Abstract With the development of nuclear technology, more and more occupational workers work in radioactive environments. The three-dimensional (3D) dose rate field is of great significance in the radiation protection field. Many researchers focus on the reconstruction of 2D radiation fields but few of them paid attention to the reconstruction of the 3D radiation field based on sparse measurement data. In this work, an interpolation method is introduced to reconstruct 3D radiation field using sparse sampling nodes. The proposed method includes interpolation on sampling grid lines, interpolation on sampling grid plane and interpolation in the three-dimensional space. Additionally, two simulation cases are conducted in MATLAB to prove the effectiveness and accuracy of the proposed method.

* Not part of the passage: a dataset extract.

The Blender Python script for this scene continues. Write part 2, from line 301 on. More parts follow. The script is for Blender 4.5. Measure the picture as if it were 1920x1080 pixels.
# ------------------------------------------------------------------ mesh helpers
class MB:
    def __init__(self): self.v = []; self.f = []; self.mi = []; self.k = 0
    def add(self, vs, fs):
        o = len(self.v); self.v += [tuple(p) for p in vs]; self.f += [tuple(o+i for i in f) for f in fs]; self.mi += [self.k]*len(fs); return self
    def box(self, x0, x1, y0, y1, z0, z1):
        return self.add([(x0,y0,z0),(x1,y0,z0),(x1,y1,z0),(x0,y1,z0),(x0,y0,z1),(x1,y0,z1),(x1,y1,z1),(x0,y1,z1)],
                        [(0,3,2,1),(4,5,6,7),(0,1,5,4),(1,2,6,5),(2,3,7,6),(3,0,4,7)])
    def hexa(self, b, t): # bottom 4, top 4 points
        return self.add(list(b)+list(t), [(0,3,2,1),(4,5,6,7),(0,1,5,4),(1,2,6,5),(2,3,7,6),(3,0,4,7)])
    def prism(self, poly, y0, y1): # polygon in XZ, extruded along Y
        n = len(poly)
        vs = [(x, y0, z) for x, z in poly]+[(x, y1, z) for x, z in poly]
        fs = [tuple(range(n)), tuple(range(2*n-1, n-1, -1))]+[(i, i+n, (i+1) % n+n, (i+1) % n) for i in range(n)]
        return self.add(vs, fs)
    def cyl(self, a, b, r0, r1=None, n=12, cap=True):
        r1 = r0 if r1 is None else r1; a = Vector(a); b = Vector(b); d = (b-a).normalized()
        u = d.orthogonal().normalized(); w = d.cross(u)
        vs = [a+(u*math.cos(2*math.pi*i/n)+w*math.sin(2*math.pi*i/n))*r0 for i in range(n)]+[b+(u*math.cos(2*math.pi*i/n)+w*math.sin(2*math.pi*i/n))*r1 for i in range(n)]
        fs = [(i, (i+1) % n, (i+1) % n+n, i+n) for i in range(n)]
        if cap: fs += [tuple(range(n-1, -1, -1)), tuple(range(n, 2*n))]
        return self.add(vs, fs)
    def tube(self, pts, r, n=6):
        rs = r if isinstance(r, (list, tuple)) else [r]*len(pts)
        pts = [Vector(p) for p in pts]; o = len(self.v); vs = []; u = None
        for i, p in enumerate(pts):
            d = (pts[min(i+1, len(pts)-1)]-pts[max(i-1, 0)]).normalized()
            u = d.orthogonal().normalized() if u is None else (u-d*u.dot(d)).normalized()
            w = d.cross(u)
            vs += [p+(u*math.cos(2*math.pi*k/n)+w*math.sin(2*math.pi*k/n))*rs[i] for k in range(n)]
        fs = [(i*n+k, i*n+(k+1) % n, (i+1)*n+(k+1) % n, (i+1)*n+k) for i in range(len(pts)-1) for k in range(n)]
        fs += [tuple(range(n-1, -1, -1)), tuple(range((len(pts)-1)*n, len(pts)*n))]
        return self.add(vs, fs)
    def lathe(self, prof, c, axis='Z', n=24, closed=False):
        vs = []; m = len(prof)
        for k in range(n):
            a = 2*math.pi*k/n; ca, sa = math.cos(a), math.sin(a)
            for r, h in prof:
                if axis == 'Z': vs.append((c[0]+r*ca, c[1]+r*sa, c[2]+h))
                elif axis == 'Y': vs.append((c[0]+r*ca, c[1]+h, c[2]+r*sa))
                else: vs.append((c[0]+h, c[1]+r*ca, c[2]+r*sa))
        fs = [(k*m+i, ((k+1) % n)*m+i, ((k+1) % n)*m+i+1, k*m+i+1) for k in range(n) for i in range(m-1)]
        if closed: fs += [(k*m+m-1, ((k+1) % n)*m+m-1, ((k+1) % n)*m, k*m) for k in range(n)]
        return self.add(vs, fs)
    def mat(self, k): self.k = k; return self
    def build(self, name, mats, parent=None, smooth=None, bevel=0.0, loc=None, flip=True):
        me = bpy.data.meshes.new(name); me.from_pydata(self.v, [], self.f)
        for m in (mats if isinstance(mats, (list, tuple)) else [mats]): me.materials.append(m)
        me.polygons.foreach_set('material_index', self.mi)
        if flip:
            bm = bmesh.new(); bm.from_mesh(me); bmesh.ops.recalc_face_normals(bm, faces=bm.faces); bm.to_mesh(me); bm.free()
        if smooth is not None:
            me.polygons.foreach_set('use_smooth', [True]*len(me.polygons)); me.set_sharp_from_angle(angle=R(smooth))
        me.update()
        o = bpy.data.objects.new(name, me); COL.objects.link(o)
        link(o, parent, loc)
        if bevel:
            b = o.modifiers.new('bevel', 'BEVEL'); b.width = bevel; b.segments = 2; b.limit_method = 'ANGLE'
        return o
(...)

Case1 and Case 2 are 3D radiation fields with a single radioactive source and two radioactive sources respectively. The reconstruction radiation field is compared to the dose rate field simulated by the Monte Carlo method. By using less than 1% of measurement data, the proposed method precisely reconstructs radiation fields with an average relative error of 0.82% and 1.71% respectively. What’s more, the accuracy of the proposed method was studied at different sampling node ratios. As the ratio of sampling nodes decreases, the average error and maximum of the relative error increase obviously. The proposed method is an interpolation method suitable for the radiation field and it can reconstruct the 3D radiation field accurately with sparse data.